▶ Material to process

****

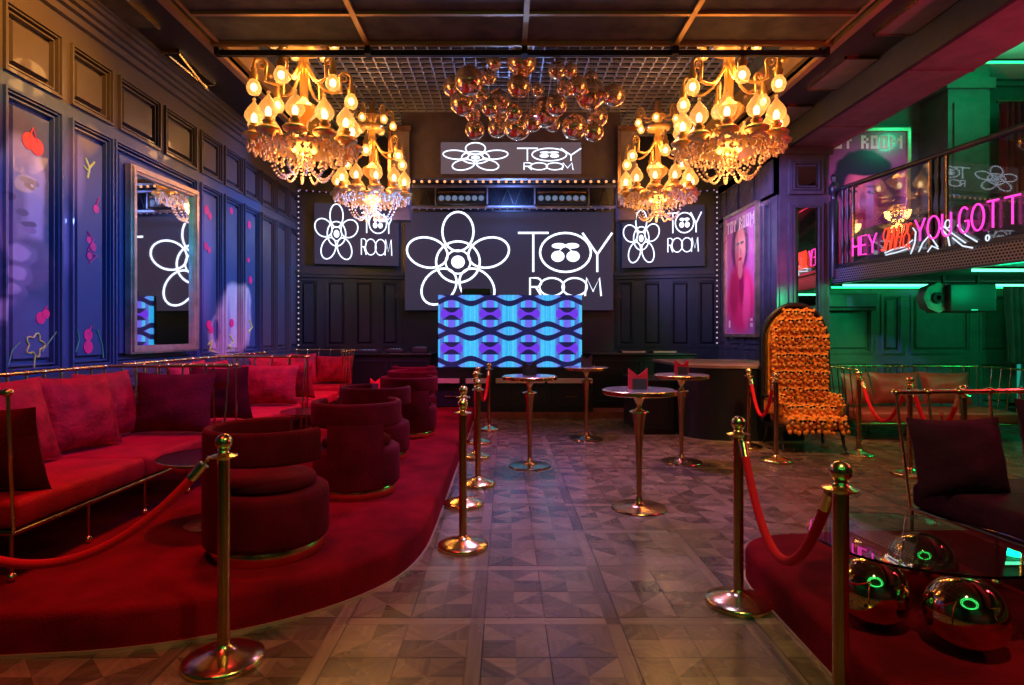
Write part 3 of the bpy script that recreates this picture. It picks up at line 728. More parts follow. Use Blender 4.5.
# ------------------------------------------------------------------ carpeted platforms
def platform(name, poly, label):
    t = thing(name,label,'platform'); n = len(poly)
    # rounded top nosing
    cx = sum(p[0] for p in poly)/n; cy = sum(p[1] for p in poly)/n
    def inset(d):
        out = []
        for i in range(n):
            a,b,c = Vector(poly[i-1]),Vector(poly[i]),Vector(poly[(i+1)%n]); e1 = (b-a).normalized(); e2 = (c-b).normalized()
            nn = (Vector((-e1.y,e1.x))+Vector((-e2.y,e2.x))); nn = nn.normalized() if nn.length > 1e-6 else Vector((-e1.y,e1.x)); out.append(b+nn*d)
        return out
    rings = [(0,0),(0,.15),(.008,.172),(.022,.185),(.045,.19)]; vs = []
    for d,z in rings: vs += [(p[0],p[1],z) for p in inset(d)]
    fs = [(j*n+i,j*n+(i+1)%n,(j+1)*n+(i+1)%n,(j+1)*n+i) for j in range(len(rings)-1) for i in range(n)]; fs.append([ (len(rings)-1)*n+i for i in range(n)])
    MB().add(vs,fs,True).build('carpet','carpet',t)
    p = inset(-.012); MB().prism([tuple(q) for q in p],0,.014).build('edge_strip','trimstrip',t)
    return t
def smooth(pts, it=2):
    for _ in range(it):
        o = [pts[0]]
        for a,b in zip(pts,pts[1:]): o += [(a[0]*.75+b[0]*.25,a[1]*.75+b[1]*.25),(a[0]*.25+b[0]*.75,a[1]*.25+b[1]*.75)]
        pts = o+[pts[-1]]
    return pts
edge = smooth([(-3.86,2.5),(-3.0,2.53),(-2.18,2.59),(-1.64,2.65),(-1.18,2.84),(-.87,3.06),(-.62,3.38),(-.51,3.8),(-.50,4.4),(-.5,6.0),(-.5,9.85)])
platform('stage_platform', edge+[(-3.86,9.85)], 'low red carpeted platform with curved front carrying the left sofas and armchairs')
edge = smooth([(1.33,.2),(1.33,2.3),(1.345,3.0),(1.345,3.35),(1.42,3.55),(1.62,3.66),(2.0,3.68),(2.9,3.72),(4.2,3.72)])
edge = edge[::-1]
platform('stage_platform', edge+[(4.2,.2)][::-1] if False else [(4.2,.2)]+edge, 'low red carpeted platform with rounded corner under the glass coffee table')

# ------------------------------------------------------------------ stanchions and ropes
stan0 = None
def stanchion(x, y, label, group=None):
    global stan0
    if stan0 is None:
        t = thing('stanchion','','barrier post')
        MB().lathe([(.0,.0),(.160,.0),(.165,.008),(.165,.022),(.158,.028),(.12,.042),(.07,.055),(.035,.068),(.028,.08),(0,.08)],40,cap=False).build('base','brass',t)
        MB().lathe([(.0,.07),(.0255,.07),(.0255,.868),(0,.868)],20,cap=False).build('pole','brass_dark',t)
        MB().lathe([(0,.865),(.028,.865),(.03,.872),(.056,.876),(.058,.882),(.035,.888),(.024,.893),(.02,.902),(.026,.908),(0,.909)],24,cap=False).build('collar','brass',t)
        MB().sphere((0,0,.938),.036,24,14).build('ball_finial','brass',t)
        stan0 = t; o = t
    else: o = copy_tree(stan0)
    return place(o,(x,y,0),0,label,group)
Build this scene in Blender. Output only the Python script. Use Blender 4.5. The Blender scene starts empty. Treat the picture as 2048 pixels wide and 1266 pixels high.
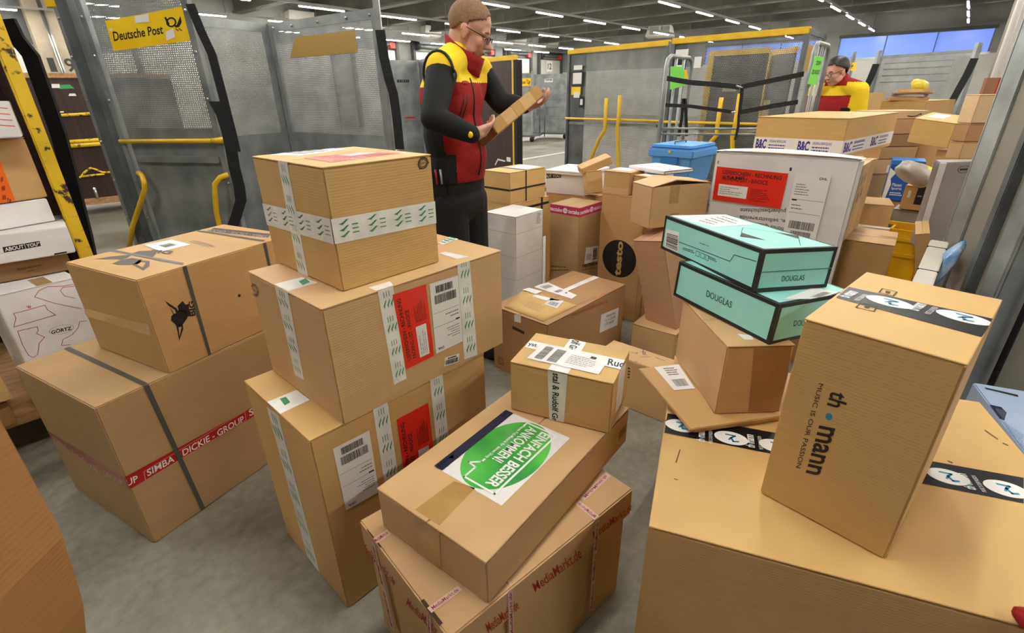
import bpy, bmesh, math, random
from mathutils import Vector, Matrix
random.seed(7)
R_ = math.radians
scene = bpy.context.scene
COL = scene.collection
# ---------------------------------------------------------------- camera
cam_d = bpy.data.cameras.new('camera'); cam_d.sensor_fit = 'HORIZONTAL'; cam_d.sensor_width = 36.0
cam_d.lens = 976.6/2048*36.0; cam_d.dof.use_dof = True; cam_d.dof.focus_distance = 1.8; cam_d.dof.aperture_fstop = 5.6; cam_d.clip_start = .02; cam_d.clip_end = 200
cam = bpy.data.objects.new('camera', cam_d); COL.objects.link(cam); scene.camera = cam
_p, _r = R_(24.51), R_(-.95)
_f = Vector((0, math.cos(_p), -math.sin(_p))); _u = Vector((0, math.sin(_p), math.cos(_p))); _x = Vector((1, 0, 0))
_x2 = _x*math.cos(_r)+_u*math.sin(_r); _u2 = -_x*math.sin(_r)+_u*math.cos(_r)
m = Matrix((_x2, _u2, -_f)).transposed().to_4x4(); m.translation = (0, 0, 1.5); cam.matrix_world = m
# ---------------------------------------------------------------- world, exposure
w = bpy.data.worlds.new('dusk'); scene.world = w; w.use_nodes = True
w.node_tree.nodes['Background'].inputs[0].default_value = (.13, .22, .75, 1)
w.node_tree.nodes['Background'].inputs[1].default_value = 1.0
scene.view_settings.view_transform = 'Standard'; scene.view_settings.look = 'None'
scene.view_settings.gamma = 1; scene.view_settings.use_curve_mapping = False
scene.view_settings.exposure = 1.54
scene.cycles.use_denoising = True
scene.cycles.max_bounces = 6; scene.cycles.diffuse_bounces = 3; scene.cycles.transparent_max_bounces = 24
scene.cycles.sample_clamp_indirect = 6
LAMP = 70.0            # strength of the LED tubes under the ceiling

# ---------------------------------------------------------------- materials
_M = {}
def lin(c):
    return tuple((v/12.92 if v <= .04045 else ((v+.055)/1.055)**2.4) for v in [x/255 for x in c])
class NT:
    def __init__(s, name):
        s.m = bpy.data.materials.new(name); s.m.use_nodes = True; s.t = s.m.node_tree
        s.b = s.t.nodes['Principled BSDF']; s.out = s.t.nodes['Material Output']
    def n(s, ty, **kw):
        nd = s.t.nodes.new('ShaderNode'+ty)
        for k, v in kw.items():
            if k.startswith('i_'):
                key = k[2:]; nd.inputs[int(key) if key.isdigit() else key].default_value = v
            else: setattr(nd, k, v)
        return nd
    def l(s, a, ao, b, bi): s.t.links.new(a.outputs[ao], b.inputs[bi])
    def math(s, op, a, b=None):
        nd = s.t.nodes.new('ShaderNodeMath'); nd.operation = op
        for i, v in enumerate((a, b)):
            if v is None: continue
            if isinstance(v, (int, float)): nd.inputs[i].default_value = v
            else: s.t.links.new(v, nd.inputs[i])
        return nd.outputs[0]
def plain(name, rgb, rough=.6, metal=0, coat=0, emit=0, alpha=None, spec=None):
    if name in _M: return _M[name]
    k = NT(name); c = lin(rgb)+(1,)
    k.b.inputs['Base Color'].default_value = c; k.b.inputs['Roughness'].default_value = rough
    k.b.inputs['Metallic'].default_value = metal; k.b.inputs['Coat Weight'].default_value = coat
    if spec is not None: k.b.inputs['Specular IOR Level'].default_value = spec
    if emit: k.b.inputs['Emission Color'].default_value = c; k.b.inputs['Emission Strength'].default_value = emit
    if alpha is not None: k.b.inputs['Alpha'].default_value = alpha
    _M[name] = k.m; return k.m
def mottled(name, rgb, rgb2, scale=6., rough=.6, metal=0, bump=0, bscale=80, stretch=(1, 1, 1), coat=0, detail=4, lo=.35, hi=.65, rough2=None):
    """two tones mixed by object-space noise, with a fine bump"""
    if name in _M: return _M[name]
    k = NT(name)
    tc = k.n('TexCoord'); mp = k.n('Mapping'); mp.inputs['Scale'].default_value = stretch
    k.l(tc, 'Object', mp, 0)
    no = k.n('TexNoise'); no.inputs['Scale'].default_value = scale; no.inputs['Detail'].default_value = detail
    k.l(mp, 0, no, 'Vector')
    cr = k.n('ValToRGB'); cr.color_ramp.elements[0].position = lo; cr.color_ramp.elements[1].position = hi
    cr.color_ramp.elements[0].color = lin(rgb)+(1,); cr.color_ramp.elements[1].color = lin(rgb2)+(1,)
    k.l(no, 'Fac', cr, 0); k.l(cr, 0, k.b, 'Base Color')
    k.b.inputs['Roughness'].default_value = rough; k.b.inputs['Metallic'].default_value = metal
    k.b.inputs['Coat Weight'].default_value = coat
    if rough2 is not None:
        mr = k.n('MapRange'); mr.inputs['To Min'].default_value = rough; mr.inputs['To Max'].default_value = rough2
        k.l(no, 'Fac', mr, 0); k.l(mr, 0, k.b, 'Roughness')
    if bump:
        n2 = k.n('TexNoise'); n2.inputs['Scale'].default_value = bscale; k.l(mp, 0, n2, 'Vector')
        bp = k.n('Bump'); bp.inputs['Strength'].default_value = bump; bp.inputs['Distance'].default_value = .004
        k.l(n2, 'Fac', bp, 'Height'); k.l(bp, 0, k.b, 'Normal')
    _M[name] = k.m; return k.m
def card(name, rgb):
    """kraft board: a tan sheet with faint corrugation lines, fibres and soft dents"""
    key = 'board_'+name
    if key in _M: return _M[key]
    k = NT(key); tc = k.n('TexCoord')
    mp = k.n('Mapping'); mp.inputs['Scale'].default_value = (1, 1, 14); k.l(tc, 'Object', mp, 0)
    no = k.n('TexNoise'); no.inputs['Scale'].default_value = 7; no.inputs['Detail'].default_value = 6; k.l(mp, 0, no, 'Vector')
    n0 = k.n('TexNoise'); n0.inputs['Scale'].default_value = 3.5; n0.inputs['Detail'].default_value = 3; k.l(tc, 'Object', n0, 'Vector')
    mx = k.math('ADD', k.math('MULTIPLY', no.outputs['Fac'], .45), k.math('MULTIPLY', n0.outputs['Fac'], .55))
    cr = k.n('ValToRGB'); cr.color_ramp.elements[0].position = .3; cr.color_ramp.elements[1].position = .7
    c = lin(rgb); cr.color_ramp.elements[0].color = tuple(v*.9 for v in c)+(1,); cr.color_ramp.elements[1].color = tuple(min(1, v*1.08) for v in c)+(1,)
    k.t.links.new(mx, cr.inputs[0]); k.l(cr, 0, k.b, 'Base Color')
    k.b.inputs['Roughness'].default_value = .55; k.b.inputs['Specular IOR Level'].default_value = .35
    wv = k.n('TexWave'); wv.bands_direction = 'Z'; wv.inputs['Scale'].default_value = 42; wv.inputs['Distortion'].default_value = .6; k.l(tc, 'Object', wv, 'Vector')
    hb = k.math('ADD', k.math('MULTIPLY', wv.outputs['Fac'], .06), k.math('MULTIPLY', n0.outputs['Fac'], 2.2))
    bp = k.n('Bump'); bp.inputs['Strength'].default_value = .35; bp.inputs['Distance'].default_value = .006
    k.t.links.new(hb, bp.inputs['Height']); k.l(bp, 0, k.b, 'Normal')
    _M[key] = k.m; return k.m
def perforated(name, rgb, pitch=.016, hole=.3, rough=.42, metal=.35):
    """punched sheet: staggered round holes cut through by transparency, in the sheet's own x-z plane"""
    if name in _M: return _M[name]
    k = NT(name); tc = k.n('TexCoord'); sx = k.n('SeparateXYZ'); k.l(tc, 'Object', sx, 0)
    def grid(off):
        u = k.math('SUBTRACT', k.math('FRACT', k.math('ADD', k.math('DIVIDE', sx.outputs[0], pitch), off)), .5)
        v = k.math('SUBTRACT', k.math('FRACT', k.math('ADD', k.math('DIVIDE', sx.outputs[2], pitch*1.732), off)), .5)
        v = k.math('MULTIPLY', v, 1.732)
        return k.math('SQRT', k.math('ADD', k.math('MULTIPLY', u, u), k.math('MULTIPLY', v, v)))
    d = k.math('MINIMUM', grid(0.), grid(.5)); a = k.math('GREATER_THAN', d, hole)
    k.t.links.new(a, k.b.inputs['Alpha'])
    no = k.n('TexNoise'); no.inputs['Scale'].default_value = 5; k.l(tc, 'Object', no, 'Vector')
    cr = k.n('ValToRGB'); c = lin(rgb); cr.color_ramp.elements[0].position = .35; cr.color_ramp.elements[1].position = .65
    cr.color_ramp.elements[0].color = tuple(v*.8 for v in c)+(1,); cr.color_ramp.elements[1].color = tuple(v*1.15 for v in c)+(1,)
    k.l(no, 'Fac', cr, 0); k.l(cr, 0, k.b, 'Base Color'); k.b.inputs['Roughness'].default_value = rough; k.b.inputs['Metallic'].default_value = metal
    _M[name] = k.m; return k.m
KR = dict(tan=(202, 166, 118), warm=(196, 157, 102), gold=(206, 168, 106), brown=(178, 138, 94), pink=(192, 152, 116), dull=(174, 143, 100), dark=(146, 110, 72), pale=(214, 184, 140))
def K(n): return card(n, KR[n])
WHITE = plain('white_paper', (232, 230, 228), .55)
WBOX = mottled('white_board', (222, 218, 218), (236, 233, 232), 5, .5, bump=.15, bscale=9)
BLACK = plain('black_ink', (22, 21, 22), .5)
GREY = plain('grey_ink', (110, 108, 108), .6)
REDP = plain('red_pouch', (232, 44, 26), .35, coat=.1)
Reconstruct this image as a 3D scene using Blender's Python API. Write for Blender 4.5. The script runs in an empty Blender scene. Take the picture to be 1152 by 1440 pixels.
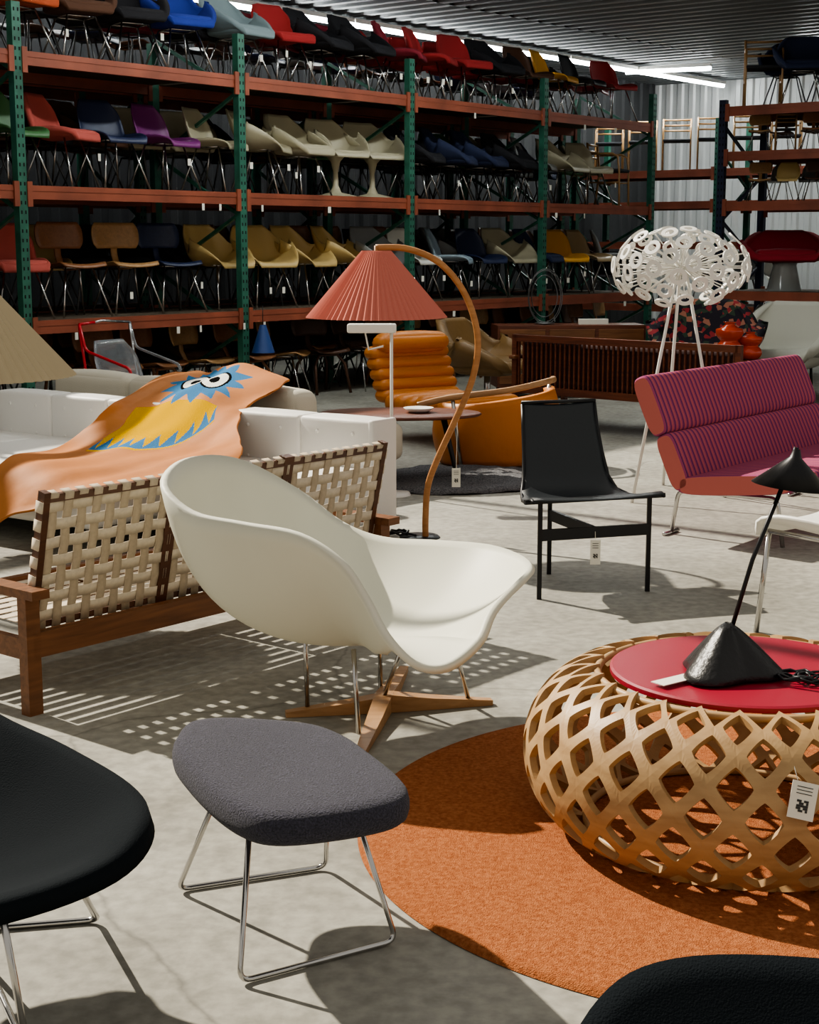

****

▶ Requirements
Filter the records above for lines containing the word "Blender", and copy those lines.

▶ Finished exercise
Write part 3 of the bpy script that recreates this picture. It picks up at line 728. More parts follow. Use Blender 4.5.
Build this scene in Blender. Output only the Python script. Use Blender 4.5. The Blender scene starts empty. Treat the picture as 2048 pixels wide and 1266 pixels high.
Reconstruct this image as a 3D scene using Blender's Python API. Write for Blender 4.5. The script runs in an empty Blender scene. Take the picture to be 1152 by 1440 pixels.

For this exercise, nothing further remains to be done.